Time and again, Elissalde purposefully slowed down the ball by refusing to play the quick ball at the base of the scrum, ruck or at any breakdown. Instead of capitalising on the element of speed and surprise, he repeatedly allowed the Welsh defense to regroup, with the result the French never looked like crossing the gain line, let alone scoring a try.
This seems to be a feature of current French scrum-half play. Elissalde repeated this tactic in all the matches that I have seen him play. Dimitri Yachvili, his replacement, also tends to do this, which is baffling because it is against the logic of playing rugby, which is to get quick ball to your players. This tactic would have been anathema to the great French scrum-halves of yesteryear including Lilian Camberabaro, Jacques Foroux and Pierre Berbezier.
The fact that France insisted on playing running rugby even from within their 25, instead of kicking into touch to gain territory, was again baffling. It led to inevitable errors which led to penalties and points on the board for Wales.

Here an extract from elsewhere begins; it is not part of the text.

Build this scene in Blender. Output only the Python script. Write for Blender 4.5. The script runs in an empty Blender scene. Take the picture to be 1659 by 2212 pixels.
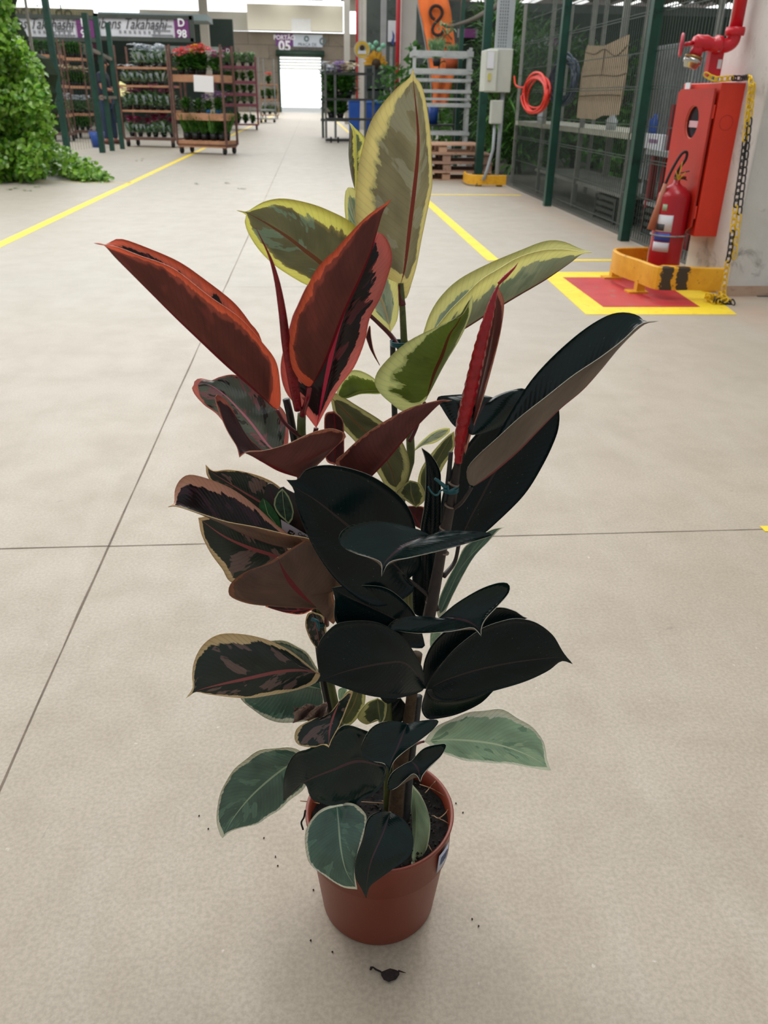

France entered the game having not lost a championship game in Cardiff since 1996 and needing a 19-point win to steal the RBS Six Nations title from Wales. But it soon became obvious that this French team did not have the Gallic guile and guts to pull off a stunning victory. The French forward lacked leadership and concentration. Thierry Dusautoir and Jeasn Bonnaire, the captain, usually the kingpins of French playmaking, were nerved into repeated errors. The French backs lacked their usual imagination with Traille and Jauzion reduced to mediocrity. Even the great Vincent Clerc, hitherto the top try-scorer for France, with his darting and blistering pace, was forced into error after error. For Wales Lee Byrne, Mark Jones, Ian Gough, gaining his 50th cap, and captain Ryan Jones excelled, but this was a team effort par excellence.
In terms of spectacle, Wales was the only team in the 2008 Six Nations Championship that showed the organization in both defense and attack; the determination and ambition to win; the skills set of key individual players; and leadership through its captain, Ryan Jones.